The dystopian future is nothing new but the depiction of that future
in Looper is done on a credible scale. The problem with the
design and art direction of a lot of science fiction films is that they
are overdone; the future of Looper is one that is recognizable and that helps sell the illusion of this film. The final element that makes Looper
work is its characters and the performances of the lead actors. Joseph
Gordon Levitt and Bruce Willis play younger and older versions of the
same man and Levitt does a great job imitating Willis, picking up on
some of the older man’s nuances and delivery. Bruce Willis is not an
actor with a wide range but he does a certain kind of role very well
and his performance in Looper is easily one of his best in many years, including his performance in Wes Anderson’s Moonrise Kingdom. Looper
also has impressive supporting performances by Noah Segan and Paul
Dano as a pair of loopers and Emily Blunt as a single mother of a
peculiar child. These roles often subvert action movie clichés, with
Segan and Dano upending the role of the familiar stone cold assassin
and Blunt giving a textured performance as a weathered woman that
recalls similar female roles in movie Westerns.
What Doesn’t: There are elements of Looper
that don’t make a whole lot of sense if you think about them too hard
but that is the case in every movie about time travel. In the case of Looper,
the premise of the film describes a future in which murder is almost
impossible to commit but somehow a time travel assassination scheme is
perfectly plausible.

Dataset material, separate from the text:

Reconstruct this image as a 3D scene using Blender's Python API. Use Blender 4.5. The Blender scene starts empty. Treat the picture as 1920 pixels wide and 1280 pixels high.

This idea is absurd, especially since it isn’t
explained further, but because it is part of the assumption at the
start of the film it is much more passable than if the plot tried to
introduce it in the midst of the story.
Bottom Line: Looper is a well-made film and one of the better science fiction movies to be released in some time. It is too soon to say if this is a classic but it is a worthy descendant of movies like Blade Runner and The Terminator.